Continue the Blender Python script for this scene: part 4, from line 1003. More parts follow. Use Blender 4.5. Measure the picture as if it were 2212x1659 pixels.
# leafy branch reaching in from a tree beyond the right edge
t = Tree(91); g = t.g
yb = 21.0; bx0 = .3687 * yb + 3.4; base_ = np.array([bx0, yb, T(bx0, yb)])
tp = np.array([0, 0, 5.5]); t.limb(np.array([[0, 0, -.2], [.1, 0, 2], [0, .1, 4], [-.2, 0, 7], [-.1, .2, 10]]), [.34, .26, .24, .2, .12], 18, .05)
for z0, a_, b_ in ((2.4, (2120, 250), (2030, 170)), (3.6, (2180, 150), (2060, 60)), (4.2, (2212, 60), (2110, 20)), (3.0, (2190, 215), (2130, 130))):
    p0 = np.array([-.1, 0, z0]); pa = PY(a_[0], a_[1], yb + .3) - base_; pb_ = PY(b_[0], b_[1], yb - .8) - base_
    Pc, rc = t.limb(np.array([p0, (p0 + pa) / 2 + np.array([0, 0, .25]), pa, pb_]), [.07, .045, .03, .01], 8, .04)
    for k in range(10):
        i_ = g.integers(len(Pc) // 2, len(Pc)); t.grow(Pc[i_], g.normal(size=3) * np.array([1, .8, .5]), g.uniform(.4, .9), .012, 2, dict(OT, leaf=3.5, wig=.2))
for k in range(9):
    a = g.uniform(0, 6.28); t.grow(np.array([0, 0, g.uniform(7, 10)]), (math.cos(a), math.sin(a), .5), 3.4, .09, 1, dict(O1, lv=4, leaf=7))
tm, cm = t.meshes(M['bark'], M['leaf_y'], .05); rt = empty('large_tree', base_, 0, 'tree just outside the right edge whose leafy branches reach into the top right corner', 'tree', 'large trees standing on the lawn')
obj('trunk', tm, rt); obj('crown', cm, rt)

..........

* Given instruction *
Reproduce every line of the data verbatim.

* Correct result *
Continue the Blender Python script for this scene: part 4, from line 1003. More parts follow. Use Blender 4.5. Measure the picture as if it were 2212x1659 pixels.
# leafy branch reaching in from a tree beyond the right edge
t = Tree(91); g = t.g
yb = 21.0; bx0 = .3687 * yb + 3.4; base_ = np.array([bx0, yb, T(bx0, yb)])
tp = np.array([0, 0, 5.5]); t.limb(np.array([[0, 0, -.2], [.1, 0, 2], [0, .1, 4], [-.2, 0, 7], [-.1, .2, 10]]), [.34, .26, .24, .2, .12], 18, .05)
for z0, a_, b_ in ((2.4, (2120, 250), (2030, 170)), (3.6, (2180, 150), (2060, 60)), (4.2, (2212, 60), (2110, 20)), (3.0, (2190, 215), (2130, 130))):
    p0 = np.array([-.1, 0, z0]); pa = PY(a_[0], a_[1], yb + .3) - base_; pb_ = PY(b_[0], b_[1], yb - .8) - base_
    Pc, rc = t.limb(np.array([p0, (p0 + pa) / 2 + np.array([0, 0, .25]), pa, pb_]), [.07, .045, .03, .01], 8, .04)
    for k in range(10):
        i_ = g.integers(len(Pc) // 2, len(Pc)); t.grow(Pc[i_], g.normal(size=3) * np.array([1, .8, .5]), g.uniform(.4, .9), .012, 2, dict(OT, leaf=3.5, wig=.2))
for k in range(9):
    a = g.uniform(0, 6.28); t.grow(np.array([0, 0, g.uniform(7, 10)]), (math.cos(a), math.sin(a), .5), 3.4, .09, 1, dict(O1, lv=4, leaf=7))
tm, cm = t.meshes(M['bark'], M['leaf_y'], .05); rt = empty('large_tree', base_, 0, 'tree just outside the right edge whose leafy branches reach into the top right corner', 'tree', 'large trees standing on the lawn')
obj('trunk', tm, rt); obj('crown', cm, rt)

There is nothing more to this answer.